Humanitarian Day

World Humanitarian Day

UN World Humanitarian Day 19th August 2016

 It’s World Humanitarian Day – set up to celebrate and remember those who risk their lives to deliver humanitarian aid in war and crises.  People who put themselves in great danger to alleviate suffering of others.  Brave and selfless people.  This year, the theme of the day is “One Humanity”.  The UN is calling for solidarity with the 130 million people in the world who need humanitarian aid just to survive.

And it brings me to wonder what we mean by “humanitarian”.    From an aid perspective it means giving assistance to people regardless of their allegiance, without discrimination, with impartiality – just because they are human.

But to be humanitarian, what is that?  I would like it to mean that we recognise the humanity in all people.  We see them as human.  As having the same feelings and fears and hopes and pain and joy as ourselves.  As being as worthy of a safe and fulfilling life.

Throughout history we – the human race – have dehumanised people in order to justify inequality, injustice, theft, violence, and genocide.  We have been persuaded over and over again that “other” is less than us.  That those others don’t have the same feelings or intelligence, or capabilities, or civilisation, or skills, or needs, or feelings as us.

The Nazi Holocaust treated human beings like cattle to the slaughter. The perpetrators telling themselves that these people were of lower order humans, not as perfect as others, flawed and dispensable, a rotten apple that needs purging.  Less than human.

For centuries, the people of an entire continent were labelled as savages, in need of civilising, not the same, less than human. Justifying slavery and colonialism  And still today, despite strong and growing economies, advanced technology and industry, highly educated professionals, people from Africa are most often portrayed as incapable, vulnerable, uneducated, in need of our compassion, in need of European help, less than.

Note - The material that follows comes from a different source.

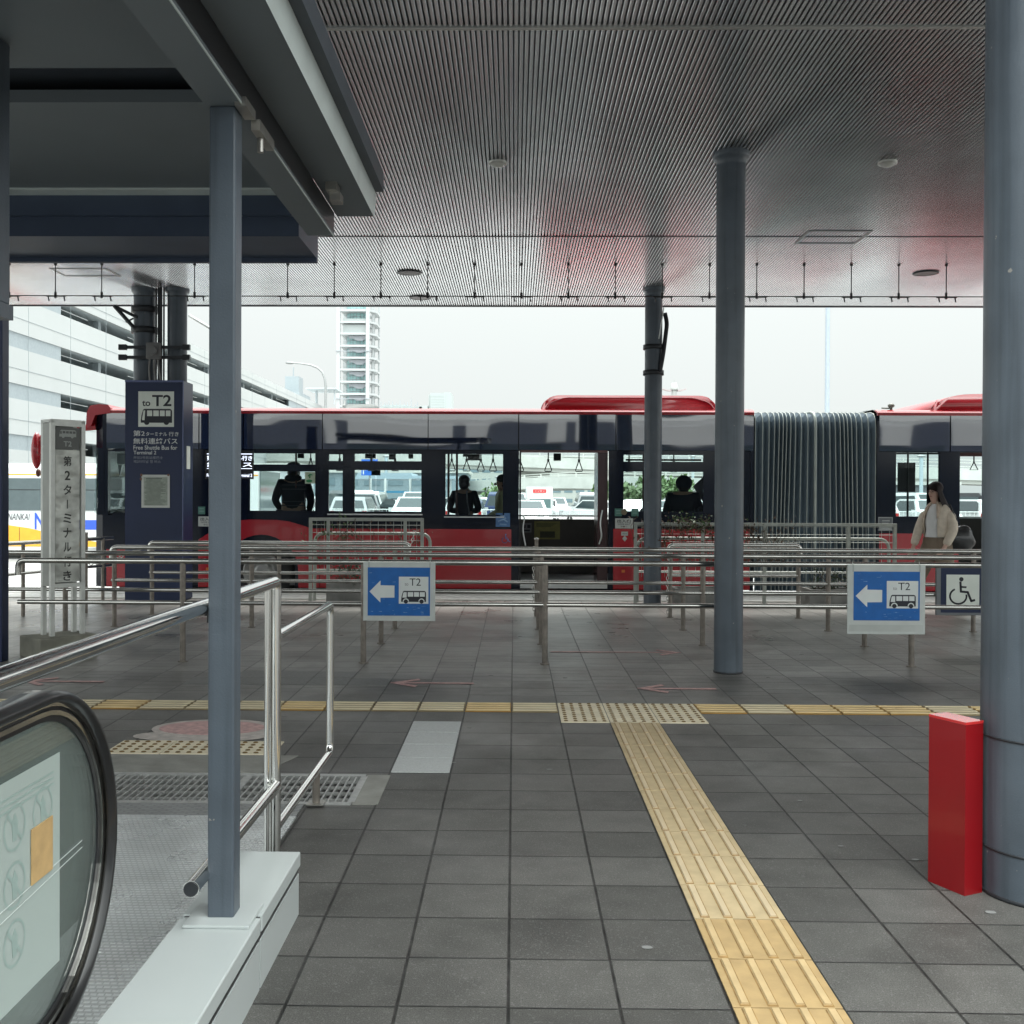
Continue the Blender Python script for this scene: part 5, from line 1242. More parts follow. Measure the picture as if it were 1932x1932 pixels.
text('NANKAI', a(8), YB-.012, zz_(985.5), zz_(973)-zz_(985.5), M('dark_letter', (.06, .06, .07), .5), t, a(50.5)-a(8), slant=.25)
text('N', a(59.5), YB-.012, zz_(1003), zz_(971.5)-zz_(1003), BLB, t, a(79)-a(59.5), bold=.015)
mb = MB(); mb.box(a(80), x1-.4, YB-.012, YB-.008, zz_(1003), zz_(985)); build('letter_band', mb, BLB, t)
mb = MB()
for cx in (-17, -8.5): mb.tube([(cx, YB-.01, GZ+.48), (cx, YB+.3, GZ+.48)], .48, 24)
build('wheel', mb, M('tyre_rubber'), t)
mb = MB(); mb.box(x1-.0, x1+.02, YB+.15, YB+2.35, zz_(985), zz_(890)); build('windscreen', mb, DG, t)
# green and yellow bus seen through the cab
t = thing('green_bus', 'pale green and white bus seen through the cab window', 'bus', (-9, 32, GZ))
YG = 31.0; g = lambda p: (p-970)/F*YG; gz = lambda p: CAMH-(p-938)/F*YG
GRB = M('pale_green_bus', (.36, .60, .50), .35, coat=.2)
mb = MB(); mb.prism([(YG, GZ+.3), (YG, gz(886)), (YG+.3, gz(876)), (YG+2.2, gz(876)), (YG+2.5, gz(886)), (YG+2.5, GZ+.3)], g(170), g(365), 'x'); build('body', mb, GRB, t)
mb = MB(); mb.box(g(171), g(364), YG-.012, YG-.001, gz(962), gz(905)); build('window_band', mb, M('green_grey_glass', (.16, .24, .23), .1), t)
mb = MB(); mb.box(g(170), g(365), YG-.014, YG-.003, gz(900), gz(896)); build('stripe', mb, YEL, t)
mb = MB(); mb.box(g(170), g(365), YG-.014, YG-.003, gz(890), gz(880)); build('white_band', mb, WB, t)
mb = MB()
for p_ in (188, 330): mb.tube([(g(p_), YG-.01, GZ+.45), (g(p_), YG+.3, GZ+.45)], .45, 20)
build('wheel', mb, M('tyre_rubber'), t)

# ---- parking structure on the left
PKW = M('parking_white_panel', (.41, .43, .43), .5, var=.03, vscale=.3)
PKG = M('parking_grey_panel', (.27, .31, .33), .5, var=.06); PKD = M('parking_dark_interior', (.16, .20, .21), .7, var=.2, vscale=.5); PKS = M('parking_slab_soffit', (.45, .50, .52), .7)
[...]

Currently, refugees, mothers, fathers, grandparents, children, struggling to keep themselves alive, are labelled as a hoard. Less than human.  Their struggle to stay alive and their human needs, their skills, knowledges, aspirations, love, community bonds, boiled down to a hoard – or herd – of less-than-human migrants.

“Other” is a social contruct.  We learn our identity as  dichotomies  – man or woman, black or white, Muslim or Jewish – where “other” is “not like me” and a threat. It is when we start seeing people as people, as complex as ourselves, with the same capacities for feeling and thought, that we can start to break down our prejudices and misconceptions.

So many of the world’s atrocities and inequities can be carried out because we forget that we are all human. We allow the greedy and despotic to persuade us that oppression is just.  That it is what is needed to contain the other.  We forget that people in this disaster or that war, are people with intelligence and culture and humour and aspirations, with careers and families and friends and lives and loves.  They become at best a number to ignore and at worst a threat to eliminate.

So, as we remember courageous and selfless humanitarian aid workers, let us also remember that we are all human.  Because to forget that, is to let slip the very horrors that require humanitarian aid.